• EXERCISE DETAILS:
Write the material out again in full, exactly.

• • • • • • •

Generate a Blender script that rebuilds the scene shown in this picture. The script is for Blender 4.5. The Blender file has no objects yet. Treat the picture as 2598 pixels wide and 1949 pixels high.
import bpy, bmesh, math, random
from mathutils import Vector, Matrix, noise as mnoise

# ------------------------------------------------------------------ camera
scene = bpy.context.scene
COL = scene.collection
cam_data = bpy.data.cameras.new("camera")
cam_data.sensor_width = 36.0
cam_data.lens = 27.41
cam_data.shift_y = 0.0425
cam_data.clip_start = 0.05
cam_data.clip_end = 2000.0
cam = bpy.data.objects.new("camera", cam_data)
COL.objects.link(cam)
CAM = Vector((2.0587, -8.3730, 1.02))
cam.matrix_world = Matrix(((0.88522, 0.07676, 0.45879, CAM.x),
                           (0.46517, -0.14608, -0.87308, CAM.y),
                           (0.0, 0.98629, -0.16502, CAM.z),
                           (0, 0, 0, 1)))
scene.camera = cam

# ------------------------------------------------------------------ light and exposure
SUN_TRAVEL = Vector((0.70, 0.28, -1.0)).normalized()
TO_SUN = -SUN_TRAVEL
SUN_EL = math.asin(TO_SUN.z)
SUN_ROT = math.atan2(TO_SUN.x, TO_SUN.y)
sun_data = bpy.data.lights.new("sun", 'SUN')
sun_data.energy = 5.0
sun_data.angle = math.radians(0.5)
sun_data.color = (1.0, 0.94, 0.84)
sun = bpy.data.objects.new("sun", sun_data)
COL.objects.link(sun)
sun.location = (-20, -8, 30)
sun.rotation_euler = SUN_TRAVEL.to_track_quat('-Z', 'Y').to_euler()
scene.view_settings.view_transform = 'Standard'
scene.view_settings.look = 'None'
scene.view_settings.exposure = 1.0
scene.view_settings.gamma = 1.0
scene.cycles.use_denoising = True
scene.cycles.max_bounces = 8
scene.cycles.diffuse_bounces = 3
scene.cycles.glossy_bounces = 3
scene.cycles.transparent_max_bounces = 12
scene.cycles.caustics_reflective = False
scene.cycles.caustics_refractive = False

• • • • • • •

• FULL RESPONSE:
Generate a Blender script that rebuilds the scene shown in this picture. The script is for Blender 4.5. The Blender file has no objects yet. Treat the picture as 2598 pixels wide and 1949 pixels high.
import bpy, bmesh, math, random
from mathutils import Vector, Matrix, noise as mnoise

# ------------------------------------------------------------------ camera
scene = bpy.context.scene
COL = scene.collection
cam_data = bpy.data.cameras.new("camera")
cam_data.sensor_width = 36.0
cam_data.lens = 27.41
cam_data.shift_y = 0.0425
cam_data.clip_start = 0.05
cam_data.clip_end = 2000.0
cam = bpy.data.objects.new("camera", cam_data)
COL.objects.link(cam)
CAM = Vector((2.0587, -8.3730, 1.02))
cam.matrix_world = Matrix(((0.88522, 0.07676, 0.45879, CAM.x),
                           (0.46517, -0.14608, -0.87308, CAM.y),
                           (0.0, 0.98629, -0.16502, CAM.z),
                           (0, 0, 0, 1)))
scene.camera = cam

# ------------------------------------------------------------------ light and exposure
SUN_TRAVEL = Vector((0.70, 0.28, -1.0)).normalized()
TO_SUN = -SUN_TRAVEL
SUN_EL = math.asin(TO_SUN.z)
SUN_ROT = math.atan2(TO_SUN.x, TO_SUN.y)
sun_data = bpy.data.lights.new("sun", 'SUN')
sun_data.energy = 5.0
sun_data.angle = math.radians(0.5)
sun_data.color = (1.0, 0.94, 0.84)
sun = bpy.data.objects.new("sun", sun_data)
COL.objects.link(sun)
sun.location = (-20, -8, 30)
sun.rotation_euler = SUN_TRAVEL.to_track_quat('-Z', 'Y').to_euler()
scene.view_settings.view_transform = 'Standard'
scene.view_settings.look = 'None'
scene.view_settings.exposure = 1.0
scene.view_settings.gamma = 1.0
scene.cycles.use_denoising = True
scene.cycles.max_bounces = 8
scene.cycles.diffuse_bounces = 3
scene.cycles.glossy_bounces = 3
scene.cycles.transparent_max_bounces = 12
scene.cycles.caustics_reflective = False
scene.cycles.caustics_refractive = False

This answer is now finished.